• [REQUIRED WORK] Review the material line by line. Identify and copy every line that contains the string "foliage".

- - -

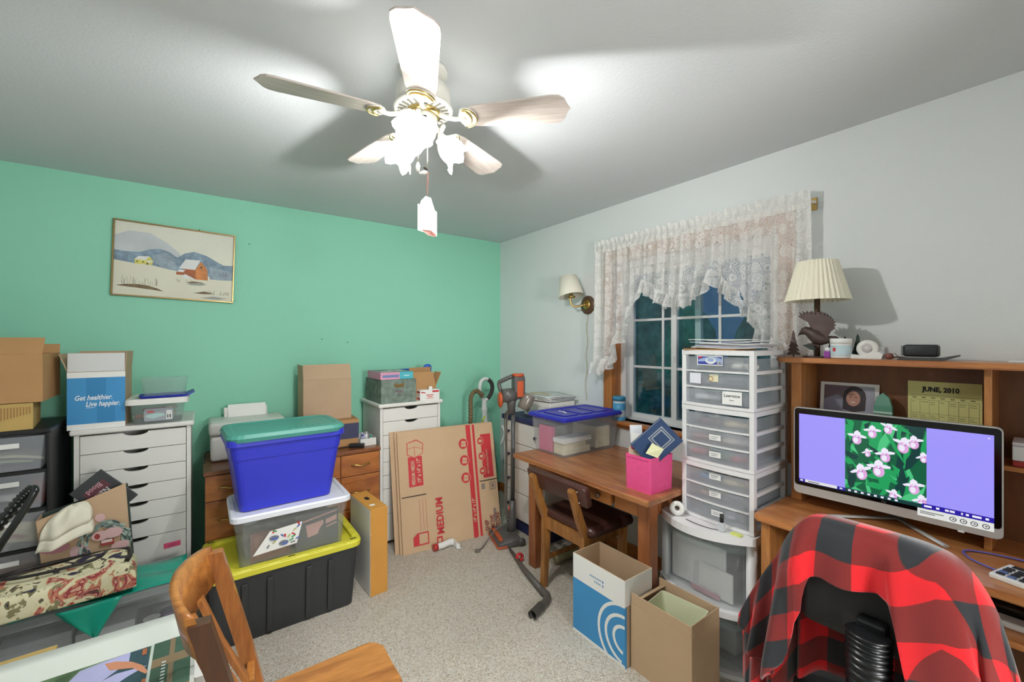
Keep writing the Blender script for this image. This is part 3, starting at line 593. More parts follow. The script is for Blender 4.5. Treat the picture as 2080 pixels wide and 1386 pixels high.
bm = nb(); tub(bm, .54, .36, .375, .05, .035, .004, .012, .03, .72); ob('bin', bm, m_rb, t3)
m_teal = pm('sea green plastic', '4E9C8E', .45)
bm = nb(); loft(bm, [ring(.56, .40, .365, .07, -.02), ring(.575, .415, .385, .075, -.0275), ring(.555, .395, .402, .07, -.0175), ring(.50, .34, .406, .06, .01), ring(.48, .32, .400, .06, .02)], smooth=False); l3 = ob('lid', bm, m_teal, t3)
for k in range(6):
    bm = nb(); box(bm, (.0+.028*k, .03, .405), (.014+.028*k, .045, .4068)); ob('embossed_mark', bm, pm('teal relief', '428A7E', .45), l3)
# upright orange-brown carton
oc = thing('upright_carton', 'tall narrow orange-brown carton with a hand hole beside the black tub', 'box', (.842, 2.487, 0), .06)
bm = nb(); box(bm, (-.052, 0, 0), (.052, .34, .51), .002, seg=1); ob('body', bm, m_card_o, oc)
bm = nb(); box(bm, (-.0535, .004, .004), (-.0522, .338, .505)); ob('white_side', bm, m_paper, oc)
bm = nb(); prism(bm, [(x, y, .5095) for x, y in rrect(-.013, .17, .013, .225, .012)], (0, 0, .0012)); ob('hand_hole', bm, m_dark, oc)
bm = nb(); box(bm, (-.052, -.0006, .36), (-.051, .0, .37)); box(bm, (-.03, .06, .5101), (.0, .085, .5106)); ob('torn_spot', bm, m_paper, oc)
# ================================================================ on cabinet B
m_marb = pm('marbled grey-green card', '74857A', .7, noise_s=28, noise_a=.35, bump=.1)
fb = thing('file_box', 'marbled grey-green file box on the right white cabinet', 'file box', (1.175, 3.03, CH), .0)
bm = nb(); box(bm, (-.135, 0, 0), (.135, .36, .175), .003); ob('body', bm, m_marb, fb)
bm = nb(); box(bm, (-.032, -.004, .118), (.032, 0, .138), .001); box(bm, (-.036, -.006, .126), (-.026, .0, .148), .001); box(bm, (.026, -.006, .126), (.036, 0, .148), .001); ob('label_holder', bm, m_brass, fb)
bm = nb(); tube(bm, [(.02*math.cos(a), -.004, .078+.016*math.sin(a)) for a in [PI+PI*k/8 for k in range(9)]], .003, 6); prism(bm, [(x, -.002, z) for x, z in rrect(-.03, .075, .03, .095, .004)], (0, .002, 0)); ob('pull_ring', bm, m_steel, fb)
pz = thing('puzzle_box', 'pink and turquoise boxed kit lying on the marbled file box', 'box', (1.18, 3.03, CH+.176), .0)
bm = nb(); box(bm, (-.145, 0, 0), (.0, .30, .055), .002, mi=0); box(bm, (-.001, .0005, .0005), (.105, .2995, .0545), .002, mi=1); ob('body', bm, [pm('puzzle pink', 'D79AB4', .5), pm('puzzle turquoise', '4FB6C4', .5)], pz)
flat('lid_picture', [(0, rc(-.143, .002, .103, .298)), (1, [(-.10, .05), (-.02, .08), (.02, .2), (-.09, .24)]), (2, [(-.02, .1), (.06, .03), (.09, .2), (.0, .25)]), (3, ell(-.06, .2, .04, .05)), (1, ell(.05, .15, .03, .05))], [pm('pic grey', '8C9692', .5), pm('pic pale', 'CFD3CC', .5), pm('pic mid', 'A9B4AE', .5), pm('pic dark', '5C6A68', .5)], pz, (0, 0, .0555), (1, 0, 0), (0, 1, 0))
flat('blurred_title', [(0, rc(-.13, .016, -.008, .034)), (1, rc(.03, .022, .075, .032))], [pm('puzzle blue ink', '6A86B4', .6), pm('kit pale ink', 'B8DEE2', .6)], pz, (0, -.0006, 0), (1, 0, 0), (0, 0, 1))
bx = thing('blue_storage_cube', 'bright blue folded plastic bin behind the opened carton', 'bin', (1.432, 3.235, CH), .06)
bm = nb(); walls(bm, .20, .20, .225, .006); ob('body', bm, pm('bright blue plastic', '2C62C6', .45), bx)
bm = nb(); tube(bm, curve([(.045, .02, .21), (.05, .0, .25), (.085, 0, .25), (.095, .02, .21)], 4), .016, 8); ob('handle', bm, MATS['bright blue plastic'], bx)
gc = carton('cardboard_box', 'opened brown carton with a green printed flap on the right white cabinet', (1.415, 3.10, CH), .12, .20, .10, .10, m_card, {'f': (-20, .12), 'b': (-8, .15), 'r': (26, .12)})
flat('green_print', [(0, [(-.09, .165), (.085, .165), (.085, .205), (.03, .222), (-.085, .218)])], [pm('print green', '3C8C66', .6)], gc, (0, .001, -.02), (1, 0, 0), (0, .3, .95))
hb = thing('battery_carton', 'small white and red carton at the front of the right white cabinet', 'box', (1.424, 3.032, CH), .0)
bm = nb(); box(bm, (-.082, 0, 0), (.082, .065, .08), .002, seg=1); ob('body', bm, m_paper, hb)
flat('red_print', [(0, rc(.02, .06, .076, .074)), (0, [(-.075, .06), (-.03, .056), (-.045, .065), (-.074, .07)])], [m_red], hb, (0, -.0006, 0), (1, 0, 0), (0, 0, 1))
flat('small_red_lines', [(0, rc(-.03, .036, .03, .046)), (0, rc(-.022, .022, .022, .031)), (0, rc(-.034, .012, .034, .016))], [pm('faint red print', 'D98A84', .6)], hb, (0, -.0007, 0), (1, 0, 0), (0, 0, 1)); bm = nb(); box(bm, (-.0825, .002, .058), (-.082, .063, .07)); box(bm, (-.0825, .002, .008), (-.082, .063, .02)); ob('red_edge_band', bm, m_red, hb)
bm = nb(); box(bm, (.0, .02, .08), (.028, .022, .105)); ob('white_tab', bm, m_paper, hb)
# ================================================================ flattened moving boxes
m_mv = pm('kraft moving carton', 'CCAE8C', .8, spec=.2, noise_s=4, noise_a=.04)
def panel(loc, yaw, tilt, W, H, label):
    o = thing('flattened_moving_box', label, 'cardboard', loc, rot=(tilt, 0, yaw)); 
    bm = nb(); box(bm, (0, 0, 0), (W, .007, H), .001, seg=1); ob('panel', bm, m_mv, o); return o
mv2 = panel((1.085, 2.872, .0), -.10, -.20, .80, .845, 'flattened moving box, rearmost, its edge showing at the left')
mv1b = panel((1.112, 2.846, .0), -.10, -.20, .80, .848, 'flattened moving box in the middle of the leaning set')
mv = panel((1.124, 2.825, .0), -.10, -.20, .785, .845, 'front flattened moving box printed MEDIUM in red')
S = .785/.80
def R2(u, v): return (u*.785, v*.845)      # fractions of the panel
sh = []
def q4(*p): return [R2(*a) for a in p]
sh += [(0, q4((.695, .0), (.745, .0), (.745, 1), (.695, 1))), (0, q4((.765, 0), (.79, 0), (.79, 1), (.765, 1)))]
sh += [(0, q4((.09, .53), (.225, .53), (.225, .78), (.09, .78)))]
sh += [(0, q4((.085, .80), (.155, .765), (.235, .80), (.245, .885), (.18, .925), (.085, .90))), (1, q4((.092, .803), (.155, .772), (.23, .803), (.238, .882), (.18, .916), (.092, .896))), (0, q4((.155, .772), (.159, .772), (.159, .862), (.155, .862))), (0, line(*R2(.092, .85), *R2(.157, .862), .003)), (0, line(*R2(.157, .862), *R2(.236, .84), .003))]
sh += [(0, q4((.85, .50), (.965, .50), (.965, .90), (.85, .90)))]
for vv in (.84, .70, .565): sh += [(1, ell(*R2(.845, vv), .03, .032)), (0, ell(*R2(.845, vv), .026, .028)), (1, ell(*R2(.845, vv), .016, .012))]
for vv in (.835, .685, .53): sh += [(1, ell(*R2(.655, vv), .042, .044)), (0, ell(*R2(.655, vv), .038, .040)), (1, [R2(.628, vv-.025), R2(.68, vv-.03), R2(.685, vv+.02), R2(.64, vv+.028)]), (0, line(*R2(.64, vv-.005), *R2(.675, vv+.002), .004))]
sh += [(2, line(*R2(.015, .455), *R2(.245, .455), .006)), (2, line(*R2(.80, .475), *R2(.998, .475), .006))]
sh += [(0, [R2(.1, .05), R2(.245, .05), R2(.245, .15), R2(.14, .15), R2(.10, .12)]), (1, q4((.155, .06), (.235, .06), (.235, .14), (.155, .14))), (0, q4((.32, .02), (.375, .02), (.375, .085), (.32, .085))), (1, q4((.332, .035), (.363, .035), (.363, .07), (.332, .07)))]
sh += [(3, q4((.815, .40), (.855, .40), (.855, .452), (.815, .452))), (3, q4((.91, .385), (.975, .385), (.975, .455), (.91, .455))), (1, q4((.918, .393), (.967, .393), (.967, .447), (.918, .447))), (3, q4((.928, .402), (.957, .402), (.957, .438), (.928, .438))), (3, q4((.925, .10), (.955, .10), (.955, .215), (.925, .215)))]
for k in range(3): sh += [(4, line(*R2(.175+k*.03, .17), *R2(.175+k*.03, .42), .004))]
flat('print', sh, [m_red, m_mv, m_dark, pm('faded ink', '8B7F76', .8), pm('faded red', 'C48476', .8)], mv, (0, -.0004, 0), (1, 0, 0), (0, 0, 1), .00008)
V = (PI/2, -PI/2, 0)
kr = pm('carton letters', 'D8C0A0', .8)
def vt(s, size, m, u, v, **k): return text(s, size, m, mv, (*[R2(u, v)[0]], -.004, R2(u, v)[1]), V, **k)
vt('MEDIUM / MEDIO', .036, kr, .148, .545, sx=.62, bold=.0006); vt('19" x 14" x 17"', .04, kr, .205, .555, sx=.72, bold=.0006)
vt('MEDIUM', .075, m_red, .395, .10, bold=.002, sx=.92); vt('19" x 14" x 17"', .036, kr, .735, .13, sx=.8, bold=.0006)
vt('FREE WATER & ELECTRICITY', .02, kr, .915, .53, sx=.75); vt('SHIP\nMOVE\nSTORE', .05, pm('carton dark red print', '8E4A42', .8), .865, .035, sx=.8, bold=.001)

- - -

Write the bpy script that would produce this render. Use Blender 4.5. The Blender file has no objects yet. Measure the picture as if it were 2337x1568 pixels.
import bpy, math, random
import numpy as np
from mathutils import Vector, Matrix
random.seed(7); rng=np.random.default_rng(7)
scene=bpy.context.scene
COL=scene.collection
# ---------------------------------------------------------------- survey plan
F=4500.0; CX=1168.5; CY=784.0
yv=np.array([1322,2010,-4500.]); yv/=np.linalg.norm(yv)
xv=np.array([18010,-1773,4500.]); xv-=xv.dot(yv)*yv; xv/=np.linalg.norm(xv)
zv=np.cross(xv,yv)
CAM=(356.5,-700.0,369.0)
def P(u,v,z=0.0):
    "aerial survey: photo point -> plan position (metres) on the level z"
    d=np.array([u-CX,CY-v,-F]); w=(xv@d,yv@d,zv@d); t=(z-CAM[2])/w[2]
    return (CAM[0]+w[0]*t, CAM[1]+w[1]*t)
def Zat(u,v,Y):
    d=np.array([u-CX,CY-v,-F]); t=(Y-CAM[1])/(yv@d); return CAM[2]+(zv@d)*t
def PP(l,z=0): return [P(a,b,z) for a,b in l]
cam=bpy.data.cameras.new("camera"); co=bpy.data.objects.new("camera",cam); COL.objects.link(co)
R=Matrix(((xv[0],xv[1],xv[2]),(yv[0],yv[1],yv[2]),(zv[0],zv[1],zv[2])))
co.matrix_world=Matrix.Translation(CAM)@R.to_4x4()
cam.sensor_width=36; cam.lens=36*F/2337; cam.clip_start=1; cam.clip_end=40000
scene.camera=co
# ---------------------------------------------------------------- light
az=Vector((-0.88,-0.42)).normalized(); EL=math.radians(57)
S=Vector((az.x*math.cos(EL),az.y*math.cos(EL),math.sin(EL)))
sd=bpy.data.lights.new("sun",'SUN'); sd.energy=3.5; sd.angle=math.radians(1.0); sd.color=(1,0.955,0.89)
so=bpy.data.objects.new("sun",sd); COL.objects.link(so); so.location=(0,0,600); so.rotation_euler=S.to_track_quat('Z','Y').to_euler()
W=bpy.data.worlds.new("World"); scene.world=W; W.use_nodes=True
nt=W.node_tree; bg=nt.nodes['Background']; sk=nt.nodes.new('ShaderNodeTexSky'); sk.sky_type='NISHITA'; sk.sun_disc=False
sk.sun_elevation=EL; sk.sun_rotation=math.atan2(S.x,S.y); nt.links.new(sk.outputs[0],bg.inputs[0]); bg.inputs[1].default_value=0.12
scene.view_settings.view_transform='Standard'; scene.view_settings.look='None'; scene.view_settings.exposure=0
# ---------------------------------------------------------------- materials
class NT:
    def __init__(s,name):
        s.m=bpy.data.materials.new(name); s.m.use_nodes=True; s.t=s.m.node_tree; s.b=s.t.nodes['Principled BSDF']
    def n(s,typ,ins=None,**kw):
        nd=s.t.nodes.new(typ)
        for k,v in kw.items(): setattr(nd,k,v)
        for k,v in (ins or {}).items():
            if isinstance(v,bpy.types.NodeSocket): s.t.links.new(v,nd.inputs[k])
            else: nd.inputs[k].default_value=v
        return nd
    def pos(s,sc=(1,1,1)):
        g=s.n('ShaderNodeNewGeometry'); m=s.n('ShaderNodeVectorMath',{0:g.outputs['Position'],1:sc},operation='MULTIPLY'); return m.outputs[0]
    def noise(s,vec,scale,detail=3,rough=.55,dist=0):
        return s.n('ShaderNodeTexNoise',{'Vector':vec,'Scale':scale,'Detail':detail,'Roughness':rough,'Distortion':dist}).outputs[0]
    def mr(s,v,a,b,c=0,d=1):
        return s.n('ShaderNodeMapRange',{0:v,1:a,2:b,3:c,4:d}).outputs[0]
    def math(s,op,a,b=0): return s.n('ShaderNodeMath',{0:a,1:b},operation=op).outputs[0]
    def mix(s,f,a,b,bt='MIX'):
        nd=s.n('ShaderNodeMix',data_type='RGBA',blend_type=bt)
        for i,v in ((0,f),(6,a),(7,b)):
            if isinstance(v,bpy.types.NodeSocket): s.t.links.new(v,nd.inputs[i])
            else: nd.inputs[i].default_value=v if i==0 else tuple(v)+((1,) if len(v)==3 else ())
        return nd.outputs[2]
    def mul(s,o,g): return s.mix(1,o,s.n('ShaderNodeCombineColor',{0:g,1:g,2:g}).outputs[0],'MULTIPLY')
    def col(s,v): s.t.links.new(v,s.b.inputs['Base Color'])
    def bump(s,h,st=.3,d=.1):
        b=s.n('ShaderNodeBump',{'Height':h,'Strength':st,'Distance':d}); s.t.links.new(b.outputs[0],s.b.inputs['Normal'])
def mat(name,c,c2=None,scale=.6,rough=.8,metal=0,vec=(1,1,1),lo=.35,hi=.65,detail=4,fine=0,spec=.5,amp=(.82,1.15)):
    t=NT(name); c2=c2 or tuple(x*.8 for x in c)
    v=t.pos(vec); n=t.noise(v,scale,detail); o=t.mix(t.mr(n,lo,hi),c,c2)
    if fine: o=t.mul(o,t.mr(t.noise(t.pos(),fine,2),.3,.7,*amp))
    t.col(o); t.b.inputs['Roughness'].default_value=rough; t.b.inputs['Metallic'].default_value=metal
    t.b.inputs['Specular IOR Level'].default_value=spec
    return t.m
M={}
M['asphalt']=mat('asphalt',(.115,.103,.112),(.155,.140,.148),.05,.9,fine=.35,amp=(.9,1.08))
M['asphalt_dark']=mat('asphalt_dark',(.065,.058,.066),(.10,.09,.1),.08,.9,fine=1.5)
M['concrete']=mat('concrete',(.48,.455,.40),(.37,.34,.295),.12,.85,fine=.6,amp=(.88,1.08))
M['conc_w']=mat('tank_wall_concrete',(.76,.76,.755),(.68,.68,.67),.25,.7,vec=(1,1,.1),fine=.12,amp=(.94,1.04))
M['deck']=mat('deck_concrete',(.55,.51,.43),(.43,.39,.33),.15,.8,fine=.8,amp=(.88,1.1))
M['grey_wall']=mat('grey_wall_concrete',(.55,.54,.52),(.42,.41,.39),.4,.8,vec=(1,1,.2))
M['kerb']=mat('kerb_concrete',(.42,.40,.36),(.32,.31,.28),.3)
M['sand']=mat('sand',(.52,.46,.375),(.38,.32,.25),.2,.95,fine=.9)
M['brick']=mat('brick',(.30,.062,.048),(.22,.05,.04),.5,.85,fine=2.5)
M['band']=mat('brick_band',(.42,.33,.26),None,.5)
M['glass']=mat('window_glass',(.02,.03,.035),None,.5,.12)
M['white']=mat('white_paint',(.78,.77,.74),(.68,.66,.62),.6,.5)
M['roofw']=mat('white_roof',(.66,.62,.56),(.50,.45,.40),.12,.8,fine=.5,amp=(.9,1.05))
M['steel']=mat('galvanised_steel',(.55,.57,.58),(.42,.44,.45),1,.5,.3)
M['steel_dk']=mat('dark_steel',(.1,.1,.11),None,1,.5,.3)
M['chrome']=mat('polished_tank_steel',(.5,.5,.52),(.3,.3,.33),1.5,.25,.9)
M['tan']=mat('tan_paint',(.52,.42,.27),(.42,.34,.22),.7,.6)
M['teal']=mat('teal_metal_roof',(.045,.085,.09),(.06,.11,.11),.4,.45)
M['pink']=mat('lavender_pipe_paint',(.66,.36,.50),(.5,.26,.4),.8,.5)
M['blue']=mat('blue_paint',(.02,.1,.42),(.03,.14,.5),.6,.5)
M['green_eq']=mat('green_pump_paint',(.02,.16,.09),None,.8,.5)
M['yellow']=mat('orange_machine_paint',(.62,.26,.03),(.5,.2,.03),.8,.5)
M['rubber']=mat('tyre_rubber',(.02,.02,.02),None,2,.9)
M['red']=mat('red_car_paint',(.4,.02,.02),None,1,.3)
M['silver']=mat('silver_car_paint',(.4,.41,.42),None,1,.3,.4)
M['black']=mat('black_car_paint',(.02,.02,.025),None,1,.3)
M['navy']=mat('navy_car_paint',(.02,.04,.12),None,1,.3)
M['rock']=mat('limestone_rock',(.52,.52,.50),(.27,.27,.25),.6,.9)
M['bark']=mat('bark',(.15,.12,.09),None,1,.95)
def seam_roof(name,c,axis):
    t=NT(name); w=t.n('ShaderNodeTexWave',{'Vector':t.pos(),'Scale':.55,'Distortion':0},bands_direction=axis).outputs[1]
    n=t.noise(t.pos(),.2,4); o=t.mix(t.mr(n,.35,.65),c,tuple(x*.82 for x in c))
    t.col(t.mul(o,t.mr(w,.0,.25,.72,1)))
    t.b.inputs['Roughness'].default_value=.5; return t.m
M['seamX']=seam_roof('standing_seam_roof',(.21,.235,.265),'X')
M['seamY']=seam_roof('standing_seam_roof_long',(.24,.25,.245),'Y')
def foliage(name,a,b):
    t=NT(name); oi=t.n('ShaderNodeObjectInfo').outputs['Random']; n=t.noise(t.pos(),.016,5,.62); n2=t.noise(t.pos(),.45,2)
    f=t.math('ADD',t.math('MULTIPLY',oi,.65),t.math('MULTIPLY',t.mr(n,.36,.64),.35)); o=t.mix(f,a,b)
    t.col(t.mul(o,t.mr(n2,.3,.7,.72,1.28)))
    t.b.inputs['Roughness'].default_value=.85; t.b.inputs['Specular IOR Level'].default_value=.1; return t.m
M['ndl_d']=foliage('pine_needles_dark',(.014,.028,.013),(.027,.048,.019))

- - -

• [ANSWER FOR THIS EXERCISE]
def foliage(name,a,b):
M['ndl_d']=foliage('pine_needles_dark',(.014,.028,.013),(.027,.048,.019))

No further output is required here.